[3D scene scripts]

▶

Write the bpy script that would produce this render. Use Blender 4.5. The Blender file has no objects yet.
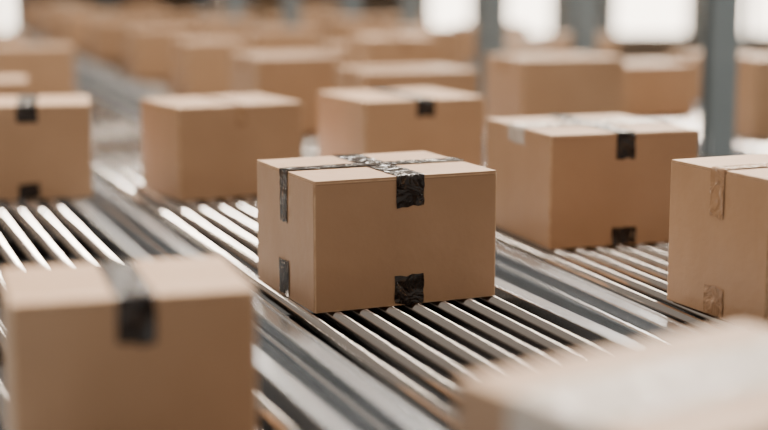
import bpy, bmesh, math, random
from mathutils import Vector, Matrix, noise
random.seed(7)
RZ = 0.75                      # roller-top height
D = Vector((-0.3256, 0.9455, 0)); N = Vector((0.9455, 0.3256, 0))
def rot(v, a):
    return Matrix.Rotation(math.radians(a), 3, 'Z') @ v
PIV = 3.3                      # left-hand lanes are skewed by 2 degrees about this distance
def frame(s, skew):
    d = rot(D, skew); n = rot(N, skew)
    base = N*s + D*PIV - d*PIV
    return base, d, n
col = bpy.context.scene.collection

# ---------------------------------------------------------------- materials
def mat(name, color, rough=0.6, metal=0.0):
    m = bpy.data.materials.new(name); m.use_nodes = True
    b = m.node_tree.nodes['Principled BSDF']
    b.inputs['Base Color'].default_value = (*color, 1)
    b.inputs['Roughness'].default_value = rough
    b.inputs['Metallic'].default_value = metal
    return m, m.node_tree, b

def noise_color(nt, b, c1, c2, scale, detail=4, vec=None, objrand=None):
    tc = nt.nodes.new('ShaderNodeTexCoord')
    nz = nt.nodes.new('ShaderNodeTexNoise'); nz.inputs['Scale'].default_value = scale; nz.inputs['Detail'].default_value = detail
    mp = nt.nodes.new('ShaderNodeMapping')
    if vec: mp.inputs['Scale'].default_value = vec
    nt.links.new(tc.outputs['Object'], mp.inputs[0]); nt.links.new(mp.outputs[0], nz.inputs['Vector'])
    cr = nt.nodes.new('ShaderNodeValToRGB')
    cr.color_ramp.elements[0].position = 0.3; cr.color_ramp.elements[1].position = 0.7
    cr.color_ramp.elements[0].color = (*c1, 1); cr.color_ramp.elements[1].color = (*c2, 1)
    nt.links.new(nz.outputs[0], cr.inputs[0])
    out = cr.outputs[0]
    if objrand:
        oi = nt.nodes.new('ShaderNodeObjectInfo')
        mr = nt.nodes.new('ShaderNodeMapRange'); mr.inputs[3].default_value = objrand[0]; mr.inputs[4].default_value = objrand[1]
        nt.links.new(oi.outputs['Random'], mr.inputs[0])
        hs = nt.nodes.new('ShaderNodeHueSaturation'); nt.links.new(mr.outputs[0], hs.inputs['Value'])
        nt.links.new(out, hs.inputs['Color']); out = hs.outputs[0]
    nt.links.new(out, b.inputs['Base Color'])
    return tc, nz

def add_bump(nt, b, tc, scale, strength, dist=0.001, vec=(1,1,1)):
    mp = nt.nodes.new('ShaderNodeMapping'); mp.inputs['Scale'].default_value = vec
    nz = nt.nodes.new('ShaderNodeTexNoise'); nz.inputs['Scale'].default_value = scale; nz.inputs['Detail'].default_value = 5
    bp = nt.nodes.new('ShaderNodeBump'); bp.inputs['Strength'].default_value = strength; bp.inputs['Distance'].default_value = dist
    nt.links.new(tc.outputs['Object'], mp.inputs[0]); nt.links.new(mp.outputs[0], nz.inputs['Vector'])
    nt.links.new(nz.outputs[0], bp.inputs['Height']); nt.links.new(bp.outputs[0], b.inputs['Normal'])

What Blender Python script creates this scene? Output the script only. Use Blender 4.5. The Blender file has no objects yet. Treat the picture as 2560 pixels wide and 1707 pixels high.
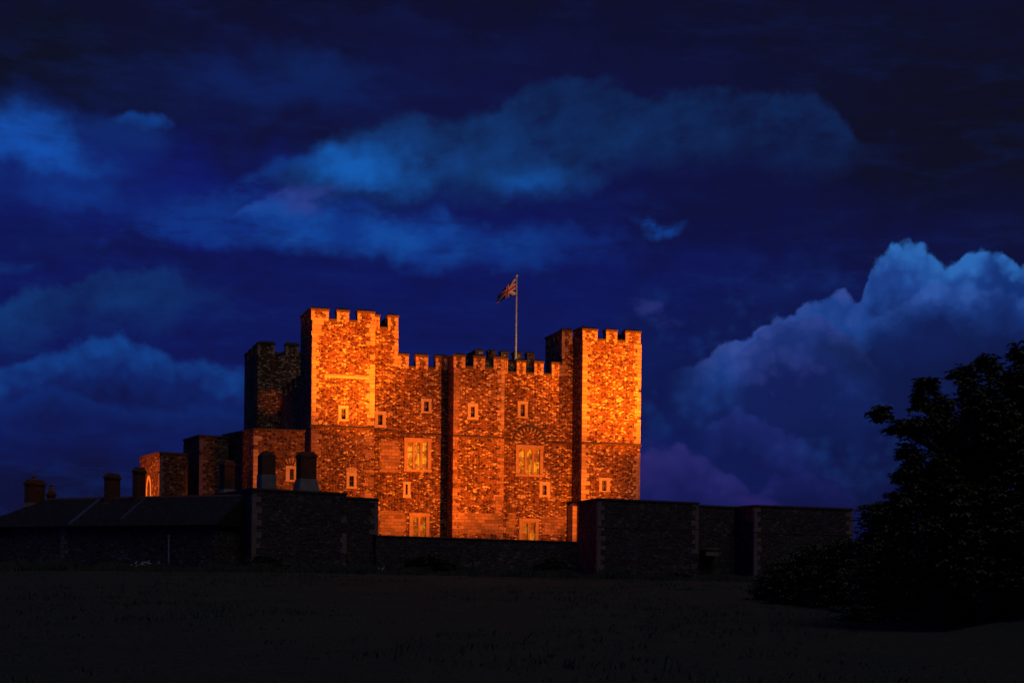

◀

Your instructions:
Go back to the entries above and restate word for word every line from the first through the one that contains "return m, m.node_tree, b", leaving the pictures behind.

Correct result:
Write the bpy script that would produce this render. Use Blender 4.5. The Blender file has no objects yet.
import bpy, bmesh, math, random
from mathutils import Vector, Matrix, noise
random.seed(7)
RZ = 0.75                      # roller-top height
D = Vector((-0.3256, 0.9455, 0)); N = Vector((0.9455, 0.3256, 0))
def rot(v, a):
    return Matrix.Rotation(math.radians(a), 3, 'Z') @ v
PIV = 3.3                      # left-hand lanes are skewed by 2 degrees about this distance
def frame(s, skew):
    d = rot(D, skew); n = rot(N, skew)
    base = N*s + D*PIV - d*PIV
    return base, d, n
col = bpy.context.scene.collection

# ---------------------------------------------------------------- materials
def mat(name, color, rough=0.6, metal=0.0):
    m = bpy.data.materials.new(name); m.use_nodes = True
    b = m.node_tree.nodes['Principled BSDF']
    b.inputs['Base Color'].default_value = (*color, 1)
    b.inputs['Roughness'].default_value = rough
    b.inputs['Metallic'].default_value = metal
    return m, m.node_tree, b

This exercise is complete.